◆ **Task statement**:
From the listing that follows, output everything exactly except the pictures.

◆ **Source excerpt**:
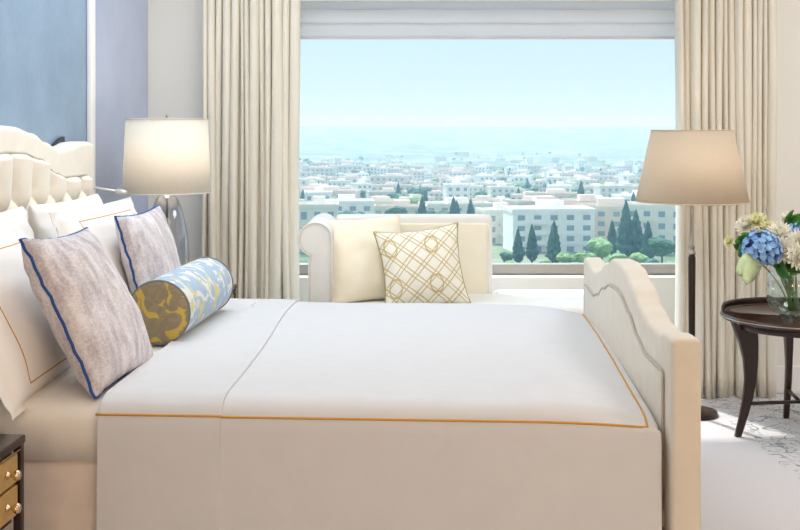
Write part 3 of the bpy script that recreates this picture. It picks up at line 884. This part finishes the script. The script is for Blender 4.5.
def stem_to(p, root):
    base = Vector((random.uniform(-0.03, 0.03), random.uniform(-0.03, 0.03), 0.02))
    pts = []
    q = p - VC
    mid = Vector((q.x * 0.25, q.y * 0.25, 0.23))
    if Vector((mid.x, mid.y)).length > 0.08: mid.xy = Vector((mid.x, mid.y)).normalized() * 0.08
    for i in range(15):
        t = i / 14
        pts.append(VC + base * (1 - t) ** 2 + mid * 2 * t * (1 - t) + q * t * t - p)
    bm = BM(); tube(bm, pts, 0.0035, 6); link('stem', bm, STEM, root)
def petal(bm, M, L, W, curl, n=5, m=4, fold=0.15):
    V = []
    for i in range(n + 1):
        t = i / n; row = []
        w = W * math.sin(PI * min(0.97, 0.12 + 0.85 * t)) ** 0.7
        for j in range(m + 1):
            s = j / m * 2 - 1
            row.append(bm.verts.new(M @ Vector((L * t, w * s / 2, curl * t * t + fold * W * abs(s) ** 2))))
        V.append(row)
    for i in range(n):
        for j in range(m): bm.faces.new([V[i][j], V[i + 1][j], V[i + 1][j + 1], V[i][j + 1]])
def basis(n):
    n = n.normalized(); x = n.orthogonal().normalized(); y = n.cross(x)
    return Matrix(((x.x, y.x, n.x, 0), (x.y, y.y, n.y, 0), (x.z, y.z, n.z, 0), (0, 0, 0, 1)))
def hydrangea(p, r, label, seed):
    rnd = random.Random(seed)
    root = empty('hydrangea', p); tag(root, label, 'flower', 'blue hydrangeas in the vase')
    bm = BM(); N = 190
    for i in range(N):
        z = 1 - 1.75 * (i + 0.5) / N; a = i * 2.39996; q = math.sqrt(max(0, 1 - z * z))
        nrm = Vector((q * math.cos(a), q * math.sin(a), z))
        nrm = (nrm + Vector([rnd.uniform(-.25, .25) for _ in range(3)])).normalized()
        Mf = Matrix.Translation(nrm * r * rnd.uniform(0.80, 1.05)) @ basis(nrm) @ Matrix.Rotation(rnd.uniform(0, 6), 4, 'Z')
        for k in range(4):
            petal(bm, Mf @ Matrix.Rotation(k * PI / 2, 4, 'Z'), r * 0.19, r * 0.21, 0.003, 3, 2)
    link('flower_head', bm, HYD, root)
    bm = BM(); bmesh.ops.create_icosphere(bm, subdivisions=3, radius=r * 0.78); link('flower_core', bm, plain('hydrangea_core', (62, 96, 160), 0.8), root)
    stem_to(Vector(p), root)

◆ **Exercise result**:
Write part 3 of the bpy script that recreates this picture. It picks up at line 884. This part finishes the script. The script is for Blender 4.5.
def stem_to(p, root):
    base = Vector((random.uniform(-0.03, 0.03), random.uniform(-0.03, 0.03), 0.02))
    pts = []
    q = p - VC
    mid = Vector((q.x * 0.25, q.y * 0.25, 0.23))
    if Vector((mid.x, mid.y)).length > 0.08: mid.xy = Vector((mid.x, mid.y)).normalized() * 0.08
    for i in range(15):
        t = i / 14
        pts.append(VC + base * (1 - t) ** 2 + mid * 2 * t * (1 - t) + q * t * t - p)
    bm = BM(); tube(bm, pts, 0.0035, 6); link('stem', bm, STEM, root)
def petal(bm, M, L, W, curl, n=5, m=4, fold=0.15):
    V = []
    for i in range(n + 1):
        t = i / n; row = []
        w = W * math.sin(PI * min(0.97, 0.12 + 0.85 * t)) ** 0.7
        for j in range(m + 1):
            s = j / m * 2 - 1
            row.append(bm.verts.new(M @ Vector((L * t, w * s / 2, curl * t * t + fold * W * abs(s) ** 2))))
        V.append(row)
    for i in range(n):
        for j in range(m): bm.faces.new([V[i][j], V[i + 1][j], V[i + 1][j + 1], V[i][j + 1]])
def basis(n):
    n = n.normalized(); x = n.orthogonal().normalized(); y = n.cross(x)
    return Matrix(((x.x, y.x, n.x, 0), (x.y, y.y, n.y, 0), (x.z, y.z, n.z, 0), (0, 0, 0, 1)))
def hydrangea(p, r, label, seed):
    rnd = random.Random(seed)
    root = empty('hydrangea', p); tag(root, label, 'flower', 'blue hydrangeas in the vase')
    bm = BM(); N = 190
    for i in range(N):
        z = 1 - 1.75 * (i + 0.5) / N; a = i * 2.39996; q = math.sqrt(max(0, 1 - z * z))
        nrm = Vector((q * math.cos(a), q * math.sin(a), z))
        nrm = (nrm + Vector([rnd.uniform(-.25, .25) for _ in range(3)])).normalized()
        Mf = Matrix.Translation(nrm * r * rnd.uniform(0.80, 1.05)) @ basis(nrm) @ Matrix.Rotation(rnd.uniform(0, 6), 4, 'Z')
        for k in range(4):
            petal(bm, Mf @ Matrix.Rotation(k * PI / 2, 4, 'Z'), r * 0.19, r * 0.21, 0.003, 3, 2)
    link('flower_head', bm, HYD, root)
    bm = BM(); bmesh.ops.create_icosphere(bm, subdivisions=3, radius=r * 0.78); link('flower_core', bm, plain('hydrangea_core', (62, 96, 160), 0.8), root)
    stem_to(Vector(p), root)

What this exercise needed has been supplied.